L’America e l’Italia
A fine mese tornerà a New York per presentare due romanzi agli americani. «Il mercato in lingua inglese è stimolante — dichiara — ma sono pronto a fare altro. Non ho il fuoco sacro: mi piace raccontare eppure posso ricostruire le emozioni che provo quando scrivo libri in lavori diversi. Se non hai certe velleità, lavorare nella cucina di un ristorante è come fare la radio».

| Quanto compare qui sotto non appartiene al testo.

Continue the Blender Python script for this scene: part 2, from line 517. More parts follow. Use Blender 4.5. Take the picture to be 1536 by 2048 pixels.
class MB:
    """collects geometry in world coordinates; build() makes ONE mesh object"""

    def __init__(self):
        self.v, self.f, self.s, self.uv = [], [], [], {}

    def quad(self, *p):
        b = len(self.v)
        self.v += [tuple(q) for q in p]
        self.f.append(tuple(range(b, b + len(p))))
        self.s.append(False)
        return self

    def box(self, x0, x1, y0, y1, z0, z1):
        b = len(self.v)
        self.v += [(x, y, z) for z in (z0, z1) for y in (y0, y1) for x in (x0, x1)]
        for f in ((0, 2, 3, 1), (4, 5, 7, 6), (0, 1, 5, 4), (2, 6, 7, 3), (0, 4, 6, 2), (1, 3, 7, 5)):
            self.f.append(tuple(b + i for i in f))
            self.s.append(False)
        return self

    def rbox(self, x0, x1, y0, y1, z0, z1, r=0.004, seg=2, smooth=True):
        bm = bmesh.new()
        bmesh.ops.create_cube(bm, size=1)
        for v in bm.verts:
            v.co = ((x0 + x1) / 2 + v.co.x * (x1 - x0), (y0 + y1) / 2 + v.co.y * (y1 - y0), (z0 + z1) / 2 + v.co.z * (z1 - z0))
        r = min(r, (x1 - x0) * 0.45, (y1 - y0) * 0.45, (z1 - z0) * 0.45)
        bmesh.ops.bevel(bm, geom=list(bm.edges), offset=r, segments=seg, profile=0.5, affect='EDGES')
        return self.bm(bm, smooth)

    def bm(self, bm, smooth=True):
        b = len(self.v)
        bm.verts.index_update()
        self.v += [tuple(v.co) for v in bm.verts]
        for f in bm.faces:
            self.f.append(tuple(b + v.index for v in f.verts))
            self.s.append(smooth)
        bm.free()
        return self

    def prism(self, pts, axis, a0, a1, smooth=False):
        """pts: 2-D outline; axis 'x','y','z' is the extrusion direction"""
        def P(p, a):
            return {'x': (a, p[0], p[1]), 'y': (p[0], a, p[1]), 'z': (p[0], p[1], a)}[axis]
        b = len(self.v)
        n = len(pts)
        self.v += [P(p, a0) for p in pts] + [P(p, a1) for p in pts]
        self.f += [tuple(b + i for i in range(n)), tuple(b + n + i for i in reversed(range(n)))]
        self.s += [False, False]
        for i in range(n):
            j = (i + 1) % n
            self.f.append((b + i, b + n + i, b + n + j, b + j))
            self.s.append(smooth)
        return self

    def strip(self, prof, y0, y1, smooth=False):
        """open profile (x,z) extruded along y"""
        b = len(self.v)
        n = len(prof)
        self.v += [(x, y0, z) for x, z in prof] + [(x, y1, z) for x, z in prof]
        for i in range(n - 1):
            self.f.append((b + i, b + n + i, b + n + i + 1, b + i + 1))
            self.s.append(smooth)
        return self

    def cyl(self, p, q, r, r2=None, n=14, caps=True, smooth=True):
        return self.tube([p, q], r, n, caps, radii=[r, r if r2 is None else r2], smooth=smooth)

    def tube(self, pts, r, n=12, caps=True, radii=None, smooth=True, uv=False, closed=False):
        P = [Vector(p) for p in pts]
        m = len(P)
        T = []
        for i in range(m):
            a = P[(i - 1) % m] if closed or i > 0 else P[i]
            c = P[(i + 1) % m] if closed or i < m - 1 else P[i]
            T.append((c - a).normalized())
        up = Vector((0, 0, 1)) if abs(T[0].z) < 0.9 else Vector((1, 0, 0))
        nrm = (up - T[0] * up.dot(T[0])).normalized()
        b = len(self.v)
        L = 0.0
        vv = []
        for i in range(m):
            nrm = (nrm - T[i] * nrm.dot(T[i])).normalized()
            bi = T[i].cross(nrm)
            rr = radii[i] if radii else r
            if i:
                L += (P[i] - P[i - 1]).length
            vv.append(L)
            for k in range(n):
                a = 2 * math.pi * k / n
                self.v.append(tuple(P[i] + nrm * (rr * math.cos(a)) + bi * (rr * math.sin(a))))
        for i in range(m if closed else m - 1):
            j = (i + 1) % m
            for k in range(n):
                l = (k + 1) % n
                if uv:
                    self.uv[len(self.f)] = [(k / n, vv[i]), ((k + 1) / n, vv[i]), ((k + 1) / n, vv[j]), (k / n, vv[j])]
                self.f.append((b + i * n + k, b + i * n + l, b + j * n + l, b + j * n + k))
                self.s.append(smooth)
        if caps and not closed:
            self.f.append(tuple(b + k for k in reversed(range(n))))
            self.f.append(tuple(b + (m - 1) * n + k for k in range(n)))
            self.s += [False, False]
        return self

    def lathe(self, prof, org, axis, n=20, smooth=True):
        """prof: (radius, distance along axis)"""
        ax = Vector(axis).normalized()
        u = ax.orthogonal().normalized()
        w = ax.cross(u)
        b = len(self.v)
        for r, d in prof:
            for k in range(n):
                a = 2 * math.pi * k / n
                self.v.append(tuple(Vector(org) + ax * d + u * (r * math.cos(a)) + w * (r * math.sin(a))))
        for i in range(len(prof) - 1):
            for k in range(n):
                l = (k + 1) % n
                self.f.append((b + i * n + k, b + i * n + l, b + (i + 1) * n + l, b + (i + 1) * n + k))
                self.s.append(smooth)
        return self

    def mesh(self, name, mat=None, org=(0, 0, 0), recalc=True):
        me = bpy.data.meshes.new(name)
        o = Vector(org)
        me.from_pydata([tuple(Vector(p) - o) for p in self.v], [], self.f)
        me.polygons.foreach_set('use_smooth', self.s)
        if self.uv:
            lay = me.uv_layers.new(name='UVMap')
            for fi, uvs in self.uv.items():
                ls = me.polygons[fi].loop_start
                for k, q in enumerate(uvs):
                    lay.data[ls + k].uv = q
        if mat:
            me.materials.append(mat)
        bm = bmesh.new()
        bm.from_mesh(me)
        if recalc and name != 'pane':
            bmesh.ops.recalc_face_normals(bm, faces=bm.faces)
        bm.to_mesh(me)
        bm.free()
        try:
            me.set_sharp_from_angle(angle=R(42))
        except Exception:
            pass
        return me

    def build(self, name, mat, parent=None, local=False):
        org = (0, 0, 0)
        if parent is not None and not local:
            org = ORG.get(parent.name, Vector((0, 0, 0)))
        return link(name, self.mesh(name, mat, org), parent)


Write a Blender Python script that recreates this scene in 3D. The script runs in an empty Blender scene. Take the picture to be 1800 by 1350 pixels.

Di certo nel suo futuro c’è una webserie scritta, interpretata e diretta da lui (Volo è un grande appassionato di serie televisive americane) e, probabilmente, un trasferimento negli Stati Uniti: «Il cambiamento in Italia è solo di forma. La nuova generazione, in politica come in televisione, viene inglobata dalla vecchia: Renzi rappresenta la novità ma in realtà è già vecchio, proprio come la tv che scimmiotta prodotti e meccanismi del passato». E l’Italia? «Come la famiglia d’origine: la ami con tutti i difetti». Il problema però nasce se la tua compagna è straniera: «Il nostro Paese è per gli italiani: non possiamo andare al cinema, le persone parlano poco inglese, per non dire quanto è difficile trovare un lavoro».
Gli «hater»
Volo ha vissuto la vertigine di chi è passato dall’amore universale dei fan agli attacchi personali e all’odio via social network: «Il punto di svolta sono stati i libri: realizzare che le persone comprano i miei romanzi li ha mandati fuori di testa. Ultimamente qualcuno ha cominciato a scrivere bene di me, ma in generale i giornalisti e gli “intellettuali” mi odiano. Non è un problema, più scrivono male di me, più vendo». Lo stesso trattamento è rivolto ai suoi hater su Twitter. Volo adora provocarli: «Sono così prevedibili. So già che se pubblico una foto con Chomsky o faccio una battuta su un premio letterario, stanno a parlarne per tre giorni». Le critiche non lo infastidiscono più: «Non stanno parlando veramente di me, sono solo un nome sulla scatola, è la loro battaglia... Io sono solo l’espediente per fargli tirare fuori l’infelicità».